Data:

○ ○ ○ ○

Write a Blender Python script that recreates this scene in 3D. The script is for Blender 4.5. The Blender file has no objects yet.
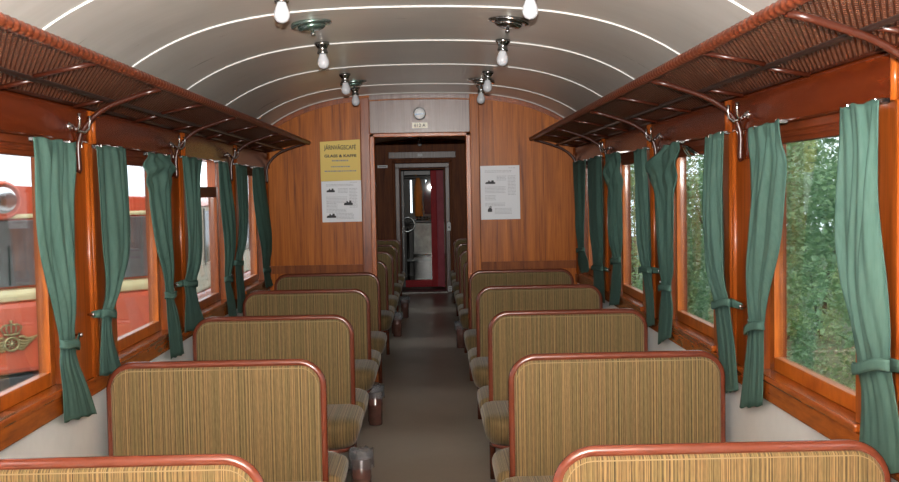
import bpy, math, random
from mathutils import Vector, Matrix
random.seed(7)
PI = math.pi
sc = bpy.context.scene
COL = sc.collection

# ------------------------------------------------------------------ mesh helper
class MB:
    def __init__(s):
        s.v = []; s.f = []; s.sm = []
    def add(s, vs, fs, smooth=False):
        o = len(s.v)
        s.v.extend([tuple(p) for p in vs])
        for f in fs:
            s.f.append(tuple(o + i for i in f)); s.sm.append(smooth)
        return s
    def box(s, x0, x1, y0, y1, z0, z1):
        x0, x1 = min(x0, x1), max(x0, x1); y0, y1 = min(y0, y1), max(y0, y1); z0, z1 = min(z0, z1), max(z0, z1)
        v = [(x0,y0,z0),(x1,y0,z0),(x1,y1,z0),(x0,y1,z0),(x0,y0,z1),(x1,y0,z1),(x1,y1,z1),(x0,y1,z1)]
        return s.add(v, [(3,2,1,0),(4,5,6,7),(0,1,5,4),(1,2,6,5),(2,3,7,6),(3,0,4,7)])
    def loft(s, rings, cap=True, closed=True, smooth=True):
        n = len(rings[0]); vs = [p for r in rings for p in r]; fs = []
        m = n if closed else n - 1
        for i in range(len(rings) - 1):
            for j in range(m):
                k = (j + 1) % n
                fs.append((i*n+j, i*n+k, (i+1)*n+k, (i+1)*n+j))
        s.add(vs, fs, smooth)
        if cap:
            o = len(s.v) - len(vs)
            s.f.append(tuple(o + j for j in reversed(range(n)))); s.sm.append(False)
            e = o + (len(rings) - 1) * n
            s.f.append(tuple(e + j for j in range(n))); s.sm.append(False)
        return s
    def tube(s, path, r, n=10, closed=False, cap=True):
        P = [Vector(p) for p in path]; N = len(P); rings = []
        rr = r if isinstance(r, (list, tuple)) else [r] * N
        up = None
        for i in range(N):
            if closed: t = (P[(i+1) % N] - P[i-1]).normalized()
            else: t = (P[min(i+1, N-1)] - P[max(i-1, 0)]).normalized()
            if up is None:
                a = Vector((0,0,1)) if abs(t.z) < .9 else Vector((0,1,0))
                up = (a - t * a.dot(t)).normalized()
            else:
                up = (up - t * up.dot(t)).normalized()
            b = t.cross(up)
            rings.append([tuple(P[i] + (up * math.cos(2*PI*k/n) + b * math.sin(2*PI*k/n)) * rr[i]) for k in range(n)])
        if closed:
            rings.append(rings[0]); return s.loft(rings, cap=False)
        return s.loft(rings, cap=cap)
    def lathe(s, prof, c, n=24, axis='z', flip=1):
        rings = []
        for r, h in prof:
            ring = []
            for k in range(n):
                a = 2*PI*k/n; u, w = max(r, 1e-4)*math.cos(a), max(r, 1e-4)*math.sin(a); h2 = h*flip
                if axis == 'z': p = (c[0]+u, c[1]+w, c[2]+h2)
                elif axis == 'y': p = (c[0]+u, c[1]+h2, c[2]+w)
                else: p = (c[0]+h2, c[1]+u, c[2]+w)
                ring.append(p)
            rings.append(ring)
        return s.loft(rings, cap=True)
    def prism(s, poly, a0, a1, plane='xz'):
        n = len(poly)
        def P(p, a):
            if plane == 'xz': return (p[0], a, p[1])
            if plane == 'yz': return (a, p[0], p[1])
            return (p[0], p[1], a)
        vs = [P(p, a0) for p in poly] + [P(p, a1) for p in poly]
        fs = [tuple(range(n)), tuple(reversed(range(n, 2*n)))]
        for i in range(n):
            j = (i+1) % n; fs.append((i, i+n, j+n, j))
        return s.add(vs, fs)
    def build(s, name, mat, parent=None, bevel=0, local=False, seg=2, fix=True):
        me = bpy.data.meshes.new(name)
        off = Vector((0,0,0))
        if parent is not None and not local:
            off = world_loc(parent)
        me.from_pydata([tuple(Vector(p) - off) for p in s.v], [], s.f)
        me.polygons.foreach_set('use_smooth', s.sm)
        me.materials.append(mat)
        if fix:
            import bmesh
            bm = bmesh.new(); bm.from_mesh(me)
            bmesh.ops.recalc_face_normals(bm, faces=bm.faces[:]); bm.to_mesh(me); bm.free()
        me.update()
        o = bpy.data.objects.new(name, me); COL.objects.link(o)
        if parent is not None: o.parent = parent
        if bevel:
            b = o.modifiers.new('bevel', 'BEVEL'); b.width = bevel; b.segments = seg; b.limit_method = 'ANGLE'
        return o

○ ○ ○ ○

Problem to solve:
Exactly as written, please give again the lines from the beginning of the listing through the line containing "COL = sc.collection", inclusive, without any pictures.

Answer:
Write a Blender Python script that recreates this scene in 3D. The script is for Blender 4.5. The Blender file has no objects yet.
import bpy, math, random
from mathutils import Vector, Matrix
random.seed(7)
PI = math.pi
sc = bpy.context.scene
COL = sc.collection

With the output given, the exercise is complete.